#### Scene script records
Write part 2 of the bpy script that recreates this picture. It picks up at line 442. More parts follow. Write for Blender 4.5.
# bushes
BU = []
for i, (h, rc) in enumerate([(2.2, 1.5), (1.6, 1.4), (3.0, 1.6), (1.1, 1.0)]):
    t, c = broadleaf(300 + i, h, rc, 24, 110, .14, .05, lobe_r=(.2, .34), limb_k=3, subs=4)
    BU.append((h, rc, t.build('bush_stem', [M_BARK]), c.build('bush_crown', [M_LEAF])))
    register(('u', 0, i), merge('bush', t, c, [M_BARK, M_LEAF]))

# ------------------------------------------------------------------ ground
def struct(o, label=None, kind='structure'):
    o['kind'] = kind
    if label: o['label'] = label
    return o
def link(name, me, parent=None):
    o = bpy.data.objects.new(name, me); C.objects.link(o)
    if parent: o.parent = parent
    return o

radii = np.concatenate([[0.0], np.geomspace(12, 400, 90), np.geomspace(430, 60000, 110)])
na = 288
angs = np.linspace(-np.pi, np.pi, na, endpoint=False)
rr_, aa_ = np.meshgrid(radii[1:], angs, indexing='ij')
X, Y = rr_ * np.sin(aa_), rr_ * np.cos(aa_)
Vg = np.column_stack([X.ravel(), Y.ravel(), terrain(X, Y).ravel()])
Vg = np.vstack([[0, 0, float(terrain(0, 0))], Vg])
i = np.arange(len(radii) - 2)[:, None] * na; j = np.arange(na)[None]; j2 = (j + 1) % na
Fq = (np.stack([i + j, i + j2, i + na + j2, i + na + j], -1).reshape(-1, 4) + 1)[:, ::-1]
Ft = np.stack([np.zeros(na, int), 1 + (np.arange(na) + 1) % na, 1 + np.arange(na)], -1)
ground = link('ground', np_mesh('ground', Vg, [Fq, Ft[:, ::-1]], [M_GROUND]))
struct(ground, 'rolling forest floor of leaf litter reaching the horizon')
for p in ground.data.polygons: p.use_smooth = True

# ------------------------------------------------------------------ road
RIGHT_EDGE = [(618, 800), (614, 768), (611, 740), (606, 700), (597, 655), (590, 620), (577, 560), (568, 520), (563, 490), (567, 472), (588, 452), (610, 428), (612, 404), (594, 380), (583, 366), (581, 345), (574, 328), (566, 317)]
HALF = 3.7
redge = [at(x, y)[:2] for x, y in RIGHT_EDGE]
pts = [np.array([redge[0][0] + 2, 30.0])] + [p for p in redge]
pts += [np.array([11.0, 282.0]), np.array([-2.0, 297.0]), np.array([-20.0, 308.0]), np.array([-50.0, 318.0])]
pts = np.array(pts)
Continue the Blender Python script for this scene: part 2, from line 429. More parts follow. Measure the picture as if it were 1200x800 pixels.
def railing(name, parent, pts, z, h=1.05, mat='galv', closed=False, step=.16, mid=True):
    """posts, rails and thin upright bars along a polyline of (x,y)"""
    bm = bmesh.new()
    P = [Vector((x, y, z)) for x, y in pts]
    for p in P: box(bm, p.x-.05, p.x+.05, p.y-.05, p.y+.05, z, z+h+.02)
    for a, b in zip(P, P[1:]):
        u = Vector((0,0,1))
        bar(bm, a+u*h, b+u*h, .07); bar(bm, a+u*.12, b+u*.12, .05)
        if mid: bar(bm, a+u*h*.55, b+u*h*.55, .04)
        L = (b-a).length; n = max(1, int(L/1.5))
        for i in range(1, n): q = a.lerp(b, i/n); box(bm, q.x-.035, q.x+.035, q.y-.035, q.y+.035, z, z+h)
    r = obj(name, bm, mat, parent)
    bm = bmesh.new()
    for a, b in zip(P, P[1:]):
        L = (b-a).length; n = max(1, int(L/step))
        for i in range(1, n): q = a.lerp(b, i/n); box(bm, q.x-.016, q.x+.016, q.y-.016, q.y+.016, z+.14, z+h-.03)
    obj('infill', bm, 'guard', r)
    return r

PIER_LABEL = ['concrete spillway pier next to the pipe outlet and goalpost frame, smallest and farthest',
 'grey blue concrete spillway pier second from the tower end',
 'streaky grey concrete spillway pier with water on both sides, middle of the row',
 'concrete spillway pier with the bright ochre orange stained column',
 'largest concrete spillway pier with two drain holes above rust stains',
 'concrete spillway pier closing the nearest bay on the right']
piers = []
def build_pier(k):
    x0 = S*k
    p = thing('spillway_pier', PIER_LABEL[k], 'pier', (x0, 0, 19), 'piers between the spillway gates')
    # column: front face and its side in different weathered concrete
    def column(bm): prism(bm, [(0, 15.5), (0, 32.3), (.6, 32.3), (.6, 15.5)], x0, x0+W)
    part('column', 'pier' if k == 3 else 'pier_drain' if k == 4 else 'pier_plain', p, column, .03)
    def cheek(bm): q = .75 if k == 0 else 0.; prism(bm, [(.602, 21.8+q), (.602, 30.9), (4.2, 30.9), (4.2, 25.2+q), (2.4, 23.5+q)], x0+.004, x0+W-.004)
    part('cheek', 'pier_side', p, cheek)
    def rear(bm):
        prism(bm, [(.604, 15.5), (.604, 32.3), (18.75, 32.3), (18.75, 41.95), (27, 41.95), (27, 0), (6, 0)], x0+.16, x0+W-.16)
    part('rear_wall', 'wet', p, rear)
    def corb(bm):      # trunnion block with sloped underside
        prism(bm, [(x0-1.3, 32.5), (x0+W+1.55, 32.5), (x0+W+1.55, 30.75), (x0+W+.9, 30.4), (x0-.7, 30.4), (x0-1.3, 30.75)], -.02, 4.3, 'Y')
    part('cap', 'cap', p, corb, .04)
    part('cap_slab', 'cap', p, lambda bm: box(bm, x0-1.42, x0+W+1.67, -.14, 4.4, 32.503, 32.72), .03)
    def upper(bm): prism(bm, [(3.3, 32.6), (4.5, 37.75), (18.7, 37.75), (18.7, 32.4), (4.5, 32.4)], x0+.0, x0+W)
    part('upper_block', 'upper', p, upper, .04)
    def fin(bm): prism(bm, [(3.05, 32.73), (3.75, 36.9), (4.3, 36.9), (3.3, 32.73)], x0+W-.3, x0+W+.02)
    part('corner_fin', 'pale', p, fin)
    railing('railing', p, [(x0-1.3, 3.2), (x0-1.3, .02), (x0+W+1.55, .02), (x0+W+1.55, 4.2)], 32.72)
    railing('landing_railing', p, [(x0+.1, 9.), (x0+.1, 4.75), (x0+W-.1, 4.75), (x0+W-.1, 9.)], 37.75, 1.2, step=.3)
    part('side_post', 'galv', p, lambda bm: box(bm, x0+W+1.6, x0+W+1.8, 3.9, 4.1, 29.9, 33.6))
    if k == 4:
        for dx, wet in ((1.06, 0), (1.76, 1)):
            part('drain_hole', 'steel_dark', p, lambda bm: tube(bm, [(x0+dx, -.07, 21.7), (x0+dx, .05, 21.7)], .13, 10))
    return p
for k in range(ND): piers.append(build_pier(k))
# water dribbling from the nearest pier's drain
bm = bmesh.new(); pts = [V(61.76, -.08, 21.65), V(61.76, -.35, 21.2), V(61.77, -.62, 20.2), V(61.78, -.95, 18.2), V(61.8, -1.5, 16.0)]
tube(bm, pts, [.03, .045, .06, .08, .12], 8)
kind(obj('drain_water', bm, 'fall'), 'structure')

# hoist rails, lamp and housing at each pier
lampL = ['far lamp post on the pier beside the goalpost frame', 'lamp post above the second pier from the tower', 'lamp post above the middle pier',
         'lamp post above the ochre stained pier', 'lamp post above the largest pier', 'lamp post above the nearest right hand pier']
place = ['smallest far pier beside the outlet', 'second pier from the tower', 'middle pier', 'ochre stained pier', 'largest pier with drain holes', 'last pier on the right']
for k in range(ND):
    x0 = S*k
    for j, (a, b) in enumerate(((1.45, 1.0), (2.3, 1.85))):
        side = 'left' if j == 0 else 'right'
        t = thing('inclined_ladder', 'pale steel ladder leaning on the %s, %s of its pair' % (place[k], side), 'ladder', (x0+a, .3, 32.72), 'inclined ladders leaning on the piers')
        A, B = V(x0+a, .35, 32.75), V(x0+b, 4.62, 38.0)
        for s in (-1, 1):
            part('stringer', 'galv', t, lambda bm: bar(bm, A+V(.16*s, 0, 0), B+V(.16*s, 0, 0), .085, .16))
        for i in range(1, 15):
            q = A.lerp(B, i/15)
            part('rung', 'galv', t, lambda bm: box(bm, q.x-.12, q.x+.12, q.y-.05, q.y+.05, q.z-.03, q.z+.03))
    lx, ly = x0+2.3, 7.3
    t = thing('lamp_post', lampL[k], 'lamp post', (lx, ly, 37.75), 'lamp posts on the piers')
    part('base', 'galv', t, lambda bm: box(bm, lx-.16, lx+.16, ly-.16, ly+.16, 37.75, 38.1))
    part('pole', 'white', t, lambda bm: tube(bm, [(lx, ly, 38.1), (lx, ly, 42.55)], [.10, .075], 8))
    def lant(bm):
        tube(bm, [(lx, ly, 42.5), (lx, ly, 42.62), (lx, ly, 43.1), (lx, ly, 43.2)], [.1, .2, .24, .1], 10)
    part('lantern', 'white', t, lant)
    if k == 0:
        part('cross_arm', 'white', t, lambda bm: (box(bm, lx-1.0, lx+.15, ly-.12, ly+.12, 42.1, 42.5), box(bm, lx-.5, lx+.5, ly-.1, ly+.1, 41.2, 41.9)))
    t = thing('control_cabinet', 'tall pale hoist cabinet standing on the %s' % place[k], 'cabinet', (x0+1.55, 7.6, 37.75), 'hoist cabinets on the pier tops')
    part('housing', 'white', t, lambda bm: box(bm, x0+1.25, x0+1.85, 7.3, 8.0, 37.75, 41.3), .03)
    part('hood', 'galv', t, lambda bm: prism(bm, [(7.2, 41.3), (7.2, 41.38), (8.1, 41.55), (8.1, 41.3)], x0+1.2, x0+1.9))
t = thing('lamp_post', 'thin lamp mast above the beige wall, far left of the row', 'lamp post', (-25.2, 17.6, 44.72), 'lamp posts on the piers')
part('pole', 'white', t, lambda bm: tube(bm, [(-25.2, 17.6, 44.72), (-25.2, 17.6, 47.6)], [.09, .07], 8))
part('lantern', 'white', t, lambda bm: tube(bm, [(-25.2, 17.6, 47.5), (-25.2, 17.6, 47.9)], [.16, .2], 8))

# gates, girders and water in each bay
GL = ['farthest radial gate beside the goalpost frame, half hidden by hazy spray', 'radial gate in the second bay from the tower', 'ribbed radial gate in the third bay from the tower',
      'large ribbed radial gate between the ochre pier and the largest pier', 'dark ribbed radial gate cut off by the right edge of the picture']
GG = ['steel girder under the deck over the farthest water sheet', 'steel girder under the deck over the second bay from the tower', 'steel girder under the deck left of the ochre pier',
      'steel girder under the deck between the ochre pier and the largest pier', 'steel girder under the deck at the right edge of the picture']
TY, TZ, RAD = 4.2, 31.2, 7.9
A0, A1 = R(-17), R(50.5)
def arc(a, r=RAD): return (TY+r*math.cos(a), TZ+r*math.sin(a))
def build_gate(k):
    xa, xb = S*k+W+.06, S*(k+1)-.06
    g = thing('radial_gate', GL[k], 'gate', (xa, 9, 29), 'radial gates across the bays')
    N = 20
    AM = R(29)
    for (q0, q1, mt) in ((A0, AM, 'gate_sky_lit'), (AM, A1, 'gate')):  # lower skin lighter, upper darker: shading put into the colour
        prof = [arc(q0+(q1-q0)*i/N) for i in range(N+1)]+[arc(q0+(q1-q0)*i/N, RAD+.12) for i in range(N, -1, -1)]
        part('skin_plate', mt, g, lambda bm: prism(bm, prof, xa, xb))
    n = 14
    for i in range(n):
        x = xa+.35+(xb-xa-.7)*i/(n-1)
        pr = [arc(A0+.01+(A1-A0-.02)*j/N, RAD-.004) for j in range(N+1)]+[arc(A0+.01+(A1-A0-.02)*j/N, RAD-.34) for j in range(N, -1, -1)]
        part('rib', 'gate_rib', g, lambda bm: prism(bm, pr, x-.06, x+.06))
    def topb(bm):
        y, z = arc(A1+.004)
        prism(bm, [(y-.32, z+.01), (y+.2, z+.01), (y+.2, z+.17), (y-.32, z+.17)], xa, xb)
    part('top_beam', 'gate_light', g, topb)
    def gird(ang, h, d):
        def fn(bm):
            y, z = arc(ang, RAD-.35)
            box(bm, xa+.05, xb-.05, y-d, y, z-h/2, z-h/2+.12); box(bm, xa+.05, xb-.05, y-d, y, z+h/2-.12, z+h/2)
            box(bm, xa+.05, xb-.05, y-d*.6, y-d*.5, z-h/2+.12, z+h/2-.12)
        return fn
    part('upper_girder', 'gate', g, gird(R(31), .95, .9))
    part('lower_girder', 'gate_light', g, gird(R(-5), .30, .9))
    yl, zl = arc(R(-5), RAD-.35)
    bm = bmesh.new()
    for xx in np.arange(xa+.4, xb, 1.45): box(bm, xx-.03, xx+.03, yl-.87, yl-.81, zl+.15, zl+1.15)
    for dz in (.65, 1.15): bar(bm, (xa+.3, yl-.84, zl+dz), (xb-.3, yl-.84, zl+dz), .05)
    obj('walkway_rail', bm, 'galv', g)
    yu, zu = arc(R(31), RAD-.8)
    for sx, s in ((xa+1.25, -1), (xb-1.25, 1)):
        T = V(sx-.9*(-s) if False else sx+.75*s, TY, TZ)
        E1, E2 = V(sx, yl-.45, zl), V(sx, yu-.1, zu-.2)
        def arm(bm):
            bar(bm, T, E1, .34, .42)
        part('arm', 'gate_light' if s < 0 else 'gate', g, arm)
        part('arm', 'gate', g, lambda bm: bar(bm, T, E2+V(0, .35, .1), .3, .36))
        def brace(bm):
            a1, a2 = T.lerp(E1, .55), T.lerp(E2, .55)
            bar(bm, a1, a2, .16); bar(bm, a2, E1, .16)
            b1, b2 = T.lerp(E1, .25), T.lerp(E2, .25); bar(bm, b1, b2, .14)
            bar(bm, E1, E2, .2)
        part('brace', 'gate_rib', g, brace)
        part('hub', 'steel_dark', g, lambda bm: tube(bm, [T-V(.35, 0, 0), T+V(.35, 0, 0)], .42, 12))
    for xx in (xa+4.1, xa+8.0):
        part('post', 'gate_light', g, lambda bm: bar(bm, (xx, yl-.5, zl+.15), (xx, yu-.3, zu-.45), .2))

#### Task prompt
Copy out each line of the data containing the string "Blender".

#### Exercise response
Write part 2 of the bpy script that recreates this picture. It picks up at line 442. More parts follow. Write for Blender 4.5.
Continue the Blender Python script for this scene: part 2, from line 429. More parts follow. Measure the picture as if it were 1200x800 pixels.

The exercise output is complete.